# GIVEN DATA
——

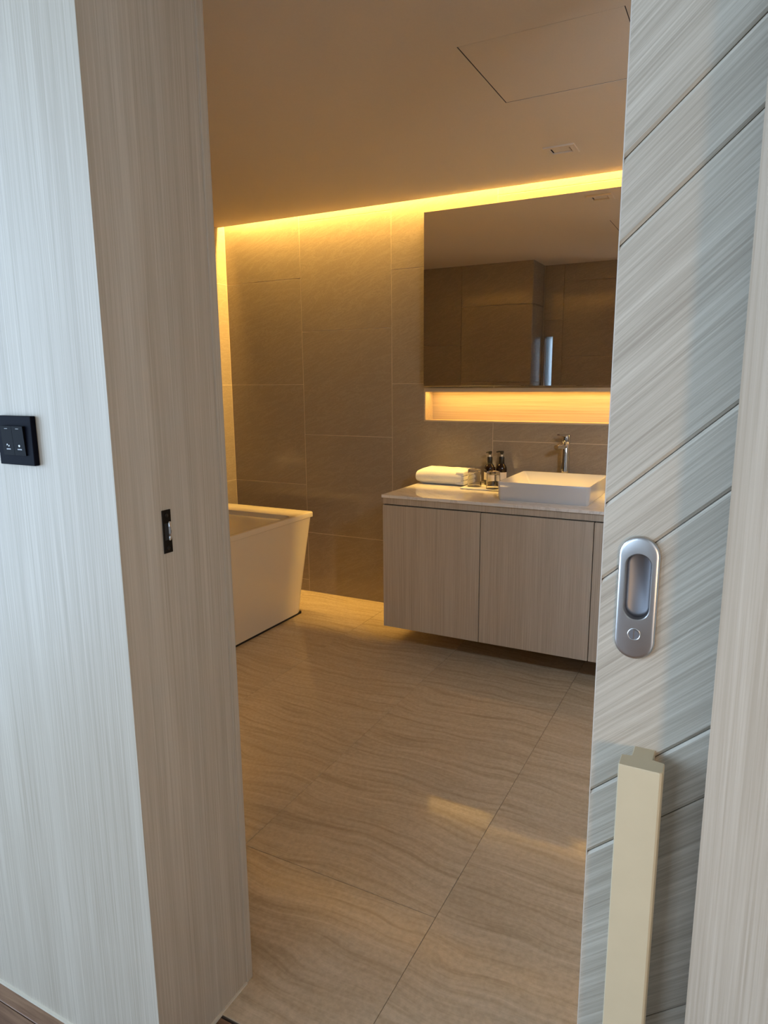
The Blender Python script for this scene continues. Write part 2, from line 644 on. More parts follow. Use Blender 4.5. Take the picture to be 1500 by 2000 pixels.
# reeded edge strip at the bathroom end of the jamb
struct('trim_1', boxm(X_JAMB - 0.020, X_JAMB + 0.0025, 1.004, 1.024, 0.0, HDR, 0.002), 'oak')
# header over the doorway, and the pocket on the right
bm = bmesh.new()
box(bm, X_JAMB, 1.4, Y_HALL, 0.815, HDR, 2.60)
box(bm, X_JAMB, 1.4, 0.905, Y_IN, HDR, 2.60)
struct('wall_header', bm, 'oak')
struct('wall_pocket', boxm(X_POCKET, 2.3, Y_HALL, 0.806, -0.014, 2.60), 'oak')
struct('wall_pocket_inner', boxm(X_POCKET + 0.004, X_RIGHT + 0.05, 0.905, Y_IN, 0.0, HDR), 'wall_tile')

# --- protruding tiled block beside the bath, seen in the mirror
wb = struct('wall_block', boxm(X_LEFT, -1.571, Y_IN - 0.006, 1.344, 0.0, 2.30), 'grout')
tile_wall(wb, 'y', 1.344, 1, [X_LEFT, -2.765, -2.165, -1.565], [RA[:5] + [2.24], RB[:4] + [2.24], RA[:5] + [2.24]])
tile_wall(wb, 'x', -1.571, 1, [Y_IN + 0.001, 1.344], [RA[:5] + [2.24]])

# --- slot window with a tall glass panel
w2 = struct('window_2', boxm(SW0 + 0.0005, SW1 - 0.0005, 0.96, 0.968, SWZ0 + 0.0005, SWZ1 - 0.0005), 'frosted')

# --- bathroom ceiling with access-panel opening, vent opening and cove slot
PX0, PX1, PY0, PY1 = -0.808, -0.352, 1.998, 2.449
VX0, VX1, VY0, VY1 = -0.813, -0.697, 2.965, 3.065
bm = bmesh.new()
rects = [(X_LEFT - 0.05, X_RIGHT + 0.05, Y_IN - 0.02, COVE_EDGE)]
for h in ((PX0, PX1, PY0, PY1), (VX0, VX1, VY0, VY1)):
    rects = [q for r in rects for q in sub_rect(r, h)]
for r in rects:
    box(bm, r[0], r[1], r[2], r[3], CEIL, CEIL + 0.018)
ceiling = struct('ceiling', bm, 'ceiling')
bm = boxm(X_LEFT - 0.1, X_RIGHT + 0.1, Y_IN - 0.1, Y_BACK + 0.1, 2.46, 2.50)
box(bm, X_LEFT - 0.05, X_RIGHT + 0.05, 3.425, COVE_EDGE, CEIL + 0.018, 2.46)
struct('ceiling.001', bm, 'cove')
ap = tag(obj('access_panel', boxm(PX0 + 0.0028, PX1 - 0.0028, PY0 + 0.0028, PY1 - 0.0028, CEIL + 0.0005, CEIL + 0.015, 0.001, 1), 'ceiling'),
         'flush square access panel outlined by a dark gap in the ceiling', 'panel')
bm = bmesh.new()
for r in sub_rect((PX0 + 0.0001, PX1 - 0.0001, PY0 + 0.0001, PY1 - 0.0001), (PX0 + 0.0027, PX1 - 0.0027, PY0 + 0.0027, PY1 - 0.0027)):
    box(bm, r[0], r[1], r[2], r[3], CEIL + 0.0012, CEIL + 0.015)
obj('gap_shade', bm, 'black_gap', ap)  # black ring in the open gap stands in for its shade

# --- bedroom shell behind the camera
bm = bmesh.new()
for r in sub_rect((WY - 0.1, Y_HALL, -0.02, 2.6), (LY0, LY1, LZ0, LZ1)):
    box(bm, LX - 0.12, LX, r[0], r[1], r[2], r[3])
struct('wall_bedroom_left', bm, 'paint')
struct('wall_bedroom_right', boxm(0.62, 0.72, WY - 0.1, Y_HALL, -0.02, 2.6), 'light_paint')
struct('ceiling.002', boxm(-3.3, 2.3, WY - 0.1, 1.0, 2.60, 2.66), 'paint')
bm = bmesh.new()
for r in sub_rect((LX - 0.1, 0.72, -0.02, 2.6), (WX0, WX1, WZ0, WZ1)):
    box(bm, r[0], r[1], WY - 0.12, WY, r[2], r[3])
struct('wall_bedroom_back', bm, 'paint')


def window(name, a0, a1, z0, z1, mk):
    w_ = struct(name, mk(a0, a1, z0, z0 + 0.05), 'frame')
    for q in ((a0, a1, z1 - 0.05, z1), (a0, a0 + 0.05, z0 + 0.05, z1 - 0.05), (a1 - 0.05, a1, z0 + 0.05, z1 - 0.05), ((a0 + a1) / 2 - 0.025, (a0 + a1) / 2 + 0.025, z0 + 0.05, z1 - 0.05)):
        obj('window_frame', mk(*q), 'frame', w_)


window('window_1', WX0, WX1, WZ0, WZ1, lambda a, b, c, d: boxm(a, b, WY - 0.09, WY - 0.03, c, d))
window('window_3', LY0, LY1, LZ0, LZ1, lambda a, b, c, d: boxm(LX - 0.09, LX - 0.03, a, b, c, d))

# --- pale bead along the foot of the partition
bm = boxm(-3.1, X_JAMB + 0.003, Y_HALL - 0.004, Y_HALL, -0.003, 0.004)
box(bm, X_JAMB, X_JAMB + 0.004, Y_HALL - 0.004, 1.003, -0.003, 0.004)
struct('baseboard_left', bm, 'bead')

# ================================================================== SLIDING DOOR
DX0, DX1, DZ0, DZ1 = -0.141, 0.737, 0.004, 2.125
ANG = math.radians(42)
HC = (-0.0985, 1.054)            # flush pull centre (x, z)
cut = bmesh.new()
loft(cut, [stadium(HC[0], HC[1] + 0.0145, 0.0165, 0.0425, Y_DOOR - 0.02), stadium(HC[0], HC[1] + 0.0145, 0.0165, 0.0425, Y_DOOR + 0.017)])
cutter = obj('cutter', cut, 'edge')


def carved(o):
    md = o.modifiers.new('cut', 'BOOLEAN')
    md.object = cutter
    md.operation = 'DIFFERENCE'
    md.solver = 'EXACT'
    bpy.context.view_layer.update()
    dg = bpy.context.evaluated_depsgraph_get()
    me = bpy.data.meshes.new_from_object(o.evaluated_get(dg))
    o.modifiers.clear()
    o.data = me


door = struct('door_1', boxm(DX0 + 0.001, DX1, Y_DOOR + 0.005, Y_DOOR + 0.042, DZ0, DZ1), 'edge',
              label='pale oak sliding door with diagonal planks, half open at right')
carved(door)


def clip(poly, nx, nz, c):
    """keep the side nx*x + nz*z <= c"""
    out = []
    for i, p in enumerate(poly):
        q = poly[(i + 1) % len(poly)]
        dp, dq = nx * p[0] + nz * p[1] - c, nx * q[0] + nz * q[1] - c
        if dp <= 0:
            out.append(p)
        if dp * dq < 0:
            t = dp / (dp - dq)
            out.append((p[0] + t * (q[0] - p[0]), p[1] + t * (q[1] - p[1])))
    return out


def inset(poly, d):
    """shrink a convex polygon by d"""
    n = len(poly)
    area = sum(poly[i][0] * poly[(i + 1) % n][1] - poly[(i + 1) % n][0] * poly[i][1] for i in range(n))
    sgn = 1 if area > 0 else -1
    res = [(-9, -9), (9, -9), (9, 9), (-9, 9)]
    for i in range(n):
        (x0, z0), (x1, z1) = poly[i], poly[(i + 1) % n]
        l = math.hypot(x1 - x0, z1 - z0)
        if l < 1e-6:
            continue
        nx, nz = (z1 - z0) / l * sgn, -(x1 - x0) / l * sgn
        res = clip(res, nx, nz, nx * x0 + nz * z0 - d)
    return res


cuts = [-1.10, -0.85, -0.755, -0.47, -0.375, -0.09, 0.005, 0.29, 0.40, 0.696, 0.786, 1.072, 1.167, 1.46, 1.551, 1.84, 1.93, 2.3]
nrm = (-math.sin(ANG), math.cos(ANG))
GAP = 0.0006


def cval(z):     # line through (-0.14, z) at ANG
    return nrm[0] * -0.14 + nrm[1] * z


for a, b in zip(cuts, cuts[1:]):
    poly = [(DX0, DZ0), (DX1, DZ0), (DX1, DZ1), (DX0, DZ1)]
    poly = clip(poly, -nrm[0], -nrm[1], -(cval(a) + GAP))
    if len(poly) >= 3:
        poly = clip(poly, nrm[0], nrm[1], cval(b) - GAP)
    if len(poly) < 3:
        continue
    # open V-joint only on the plank edges; plank ends stay flush with the door edge
    c2 = 0.0034
    inner = clip(clip(poly, -nrm[0], -nrm[1], -(cval(a) + GAP + c2)), nrm[0], nrm[1], cval(b) - GAP - c2)
    bm = bmesh.new()
    if len(inner) == len(poly):
        loft(bm, [[(x, Y_DOOR + 0.005, z) for x, z in poly], [(x, Y_DOOR + 0.0018, z) for x, z in poly], [(x, Y_DOOR, z) for x, z in inner]])
    else:
        loft(bm, [[(x, Y_DOOR + 0.005, z) for x, z in poly], [(x, Y_DOOR, z) for x, z in poly]])
    pz = [p[1] for p in poly]
    o = obj('plank', bm, 'oak_door', door)
    xs_, zs_ = [p[0] for p in poly], pz
    if min(xs_) < HC[0] + 0.03 and min(zs_) < 1.13 and max(zs_) > 0.98:
        carved(o)
bpy.data.objects.remove(cutter)
obj('edge_band', boxm(DX0 - 0.0012, DX0, Y_DOOR, Y_DOOR + 0.042, DZ0, DZ1), 'edge', door)

# flush pull: oval satin plate, recessed cup, slotted turn
cx, cz = HC
fp = bmesh.new()
hw, hh = 0.0233, 0.0765
rc = (cx, cz + 0.0145, 0.0145, 0.0405)
loft(fp, [stadium(cx, cz, hw, hh, Y_DOOR), stadium(cx, cz, hw, hh, Y_DOOR - 0.0028), stadium(cx, cz, hw - 0.0006, hh - 0.0006, Y_DOOR - 0.0042),
          stadium(cx, cz, hw - 0.0022, hh - 0.0022, Y_DOOR - 0.0052), stadium(cx, cz, hw - 0.0045, hh - 0.0045, Y_DOOR - 0.0056),
          stadium(*rc[:2], rc[2] + 0.0010, rc[3] + 0.0010, Y_DOOR - 0.0056), stadium(*rc[:2], rc[2], rc[3], Y_DOOR - 0.0046),
          stadium(*rc[:2], rc[2] - 0.0003, rc[3] - 0.0003, Y_DOOR + 0.006)], cap_start=False, cap_end=False)
plate = obj('pull_plate', fp, 'nickel', door, smooth=True)
cp = bmesh.new()
loft(cp, [stadium(rc[0], rc[1], rc[2] - 0.0003, rc[3] - 0.0003, Y_DOOR + 0.0055), stadium(rc[0], rc[1], rc[2] - 0.001, rc[3] - 0.001, Y_DOOR + 0.0085),
          stadium(rc[0], rc[1], rc[2] - 0.0035, rc[3] - 0.0035, Y_DOOR + 0.0105)], cap_start=False, cap_end=True)
obj('recess_cup', cp, 'nickel_cup', plate, smooth=True)
lk = bmesh.new()
lz = cz - 0.0445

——

# INSTRUCTIONS TO FOLLOW
In the data above, please extract the lines from the first one through the line with "struct('wall_pocket_inner', boxm(X_POCKET +", exactly, and keep pictures out.

# SOLUTION TO THIS TASK
The Blender Python script for this scene continues. Write part 2, from line 644 on. More parts follow. Use Blender 4.5. Take the picture to be 1500 by 2000 pixels.
# reeded edge strip at the bathroom end of the jamb
struct('trim_1', boxm(X_JAMB - 0.020, X_JAMB + 0.0025, 1.004, 1.024, 0.0, HDR, 0.002), 'oak')
# header over the doorway, and the pocket on the right
bm = bmesh.new()
box(bm, X_JAMB, 1.4, Y_HALL, 0.815, HDR, 2.60)
box(bm, X_JAMB, 1.4, 0.905, Y_IN, HDR, 2.60)
struct('wall_header', bm, 'oak')
struct('wall_pocket', boxm(X_POCKET, 2.3, Y_HALL, 0.806, -0.014, 2.60), 'oak')
struct('wall_pocket_inner', boxm(X_POCKET + 0.004, X_RIGHT + 0.05, 0.905, Y_IN, 0.0, HDR), 'wall_tile')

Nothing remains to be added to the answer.